Tiga Bulan, 207 Kecelakaan Libatkan Bus Transjakarta
Jumlah sebanyak itu dinilai tidak wajar. Pembenahan dan perbaikan untuk keselamatan terus didorong untuk diwujudkan.
Oleh
HELENA FRANSISCA NABABAN
·2 menit baca
JAKARTA, KOMPAS - Dinas Perhubungan DKI Jakarta mencatat, triwulan pertama periode Januari - Maret 2022, sudah terjadi 207 kecelakaan melibatkan bus-bus Transjakarta. Perbaikan terus dikerjakan berdasarkan rekomendasi Komite Nasional Keselamatan Transportasi.
Kepala Dinas Perhubungan DKI Jakarta Syafrin Liputo dalam Forum Group Discussion (FGD) atau forum diskusi kelompok yang digelar Dewan Transportasi Kota Jakarta (DTKJ), Rabu (6/4/2022) menjelaskan, jumlah 207 kecelakaan itu bukan hal wajar. “Ini angka yang luar biasa,” kata Syafrin yang juga membandingkan dengan angka kecelakaan yang melibatkan Transjakarta pada 2021 sebanyak 335 kecelakaan.
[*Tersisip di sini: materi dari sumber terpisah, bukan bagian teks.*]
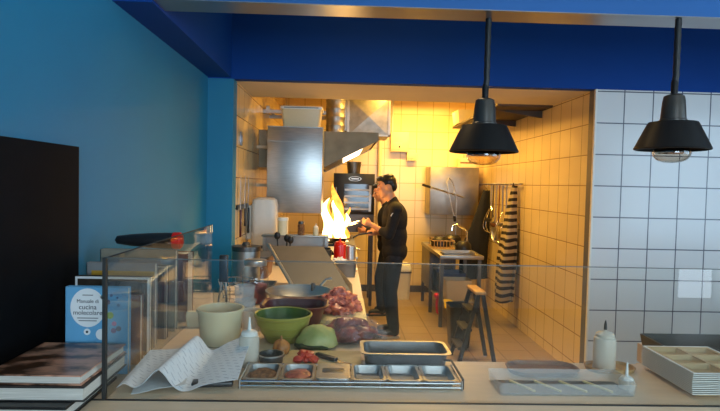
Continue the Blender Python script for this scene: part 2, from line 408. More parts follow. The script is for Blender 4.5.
def flat_book(label, x0, x1, y0, y1, z0, z1, cov, coverth=.003, rz=0, name='cookbook', extra=None):
    cx, cy = (x0+x1)/2, (y0+y1)/2; w, d, h = (x1-x0)/2, (y1-y0)/2, z1-z0
    t = thing(name, label, 'book', (cx, cy, z0), rz, 'cookbooks lying flat at the counter end')
    MB().box(-w, w, -d, d, 0, coverth).box(-w, w, -d, d, h-coverth, h).box(-w, -w+.004, -d, d, 0, h).build('cover', cov, t, 0)
    MB().box(-w+.004, w-.006, -d+.006, d-.006, coverth, h-coverth).build('pages', M['pages'], t, 0)
    return t
flat_book('thick white-paged cookbook at the bottom of the flat stack', -1.06, -.735, 1.50, 1.84, CT, 1.022, M['darkcover'], .008)
flat_book('dark-covered cookbook in the middle of the flat stack', -1.03, -.705, 1.535, 1.85, 1.0225, 1.063, M['darkcover'], rz=.012)
flat_book('cookbook with a brown food photo cover on top of the flat stack', -.985, -.715, 1.55, 1.86, 1.0635, 1.092, M['redcover'], .004, rz=-.01)

def stand_book(label, x0, x1, y, z1, th, cov, pages=True, band=None, border=None, name='cookbook'):
    t = thing(name, label, 'book', ((x0+x1)/2, y, CT), 0, 'cookbooks standing face out behind the glass'); w = (x1-x0)/2; h = z1-CT
    MB().box(-w, w, 0, .003, 0, h).box(-w, w, th-.003, th, 0, h).box(-w, -w+.003, 0, th, 0, h).build('cover', cov, t, 0)
    MB().box(-w+.003, w-.004, .003, th-.003, .003, h-.004).build('pages', M['pages'], t, 0)
    if band: MB().box(-w+.02, w-.001, -.0012, .0, h-band[0], h-band[1]).build('cover_band', band[2], t, 0)
    if border:
        b = .008; MB().box(-w, w, -.0012, 0, h-b, h).box(w-b, w, -.0012, 0, 0, h-b).box(-w, -w+b, -.0012, 0, 0, h-b).build('cover_border', border, t, 0)
    return t
bk = stand_book('light blue cookbook titled cucina molecolare standing at the front of the row', -.928, -.718, 1.885, 1.275, .028, M['skycover'])
def disc(cx, cz, rx, rz, y, mb): return mb.rings([[(cx+rx*math.cos(2*PI*k/28), yy, cz+rz*math.sin(2*PI*k/28)) for k in range(28)] for yy in (y-.0009, y)])
el = disc(-.028, .225, .058, .066, 0, MB()).build('title_oval', M['paper'], bk, 0)
rot = (PI/2, 0, 0)
text('Manuale di', .017, 'title_text', M['ink'], el, (-.028, -.0012, .247), rot)
text('cucina', .0235, 'title_text', M['ink'], el, (-.028, -.0012, .227), rot)
text('molecolare', .0215, 'title_text', M['ink'], el, (-.028, -.0012, .208), rot)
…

Bila dirinci, lanjut Syafrin, 88 persen dari 207 angka kecelakaan itu melibatkan bus Transjakarta sebagai unsur yang menyebabkan kecelakaan. Adapun 12 persennya bus Transjakarta yang ditabrak.
Dari proporsi ini, jenis kendaraan yang terlibat bisa dibedakan atas kendaraan pribadi dan sepeda motor. Ada 29 persen kendaraan pribadi yang terlibat dan 28 persen sepeda motor yang terlibat.
Syafrin menyebutkan, terkait kecelakaan-kecelakaan yang masih terus terjadi, Dinas Perhubungan DKI mendorong Transjakarta melakukan perbaikan dan pembenahan. Dari evaluasi Komite Nasional Keselamatan Transportasi (KNKT) ada 14 rekomendasi yang disampaikan untuk perbaikan dan pembenahan. Perbaikan dilakukan berdasarkan rekomendasi tersebut.
Daryono, anggota DTKJ dari unsur pengemudi yang juga hadir dalam agenda FGD tersebut menyatakan, ia meyakini dari 88 persen kecelakaan itu pasti melibatkan pramudi bus. Sesuai rekomendasi KNKT, untuk menekan kelelahan pengemudi, Transjakarta sebaiknya menyiapkan ruang istirahat di ujung koridor bagi pengemudi.
Sayangnya, dari 13 koridor BRT Transjakarta, penyiapan tempat istirahat baru terbatas. Di rute atau koridor lainnya tetap perlu ada tempat istirahat bagi pengemudi.
Daryono juga menyoroti, risiko kecelakaan itu sering terjadi di jalan ataupun di koridor BRT. Dari masukan para pengemudi, risiko kecelakaan itu ada di rute pemutaran atau penyeberangan, karena masyarakat tidak mau menggunakan fasilitas penyeberangan. Masyarakat juga sering memilih menggunakan koridor bus.
“Seringnya masyarakat menggunakan jalur busway, membuat kita harus memberi ruang, celah-celah itu yang bisa mengakibatkan kecelakaan,” jelas dia.
Daryono pun berharap, setelah FGD tersebut bisa terwujud pemetaan 13 koridor yang pagar-pagar pembatas bolong-bolong supaya bisa ditutup untuk mencegah masyarakat menyeberang.
Sementara itu, mencermati kembali rekomendasi KNKT kepada Transjakarta pada Desember 2021 lalu, sejumlah hal harus dikerjakan Transjakarta untuk meminimalisir kecelakaan. Selain membentuk divisi keselamatan, di antaranya juga mesti ada langkah pemetaan potensi bahaya di koridor dan kemudian menyosialisasikan kepada pengemudi. Selain itu, penyusunan risk journey di tiap-tiap rute, pemeriksaan kesehatan para pengemudi sebelum mengoperasikan bus, hingga pengecekan kelaikan armada di depo.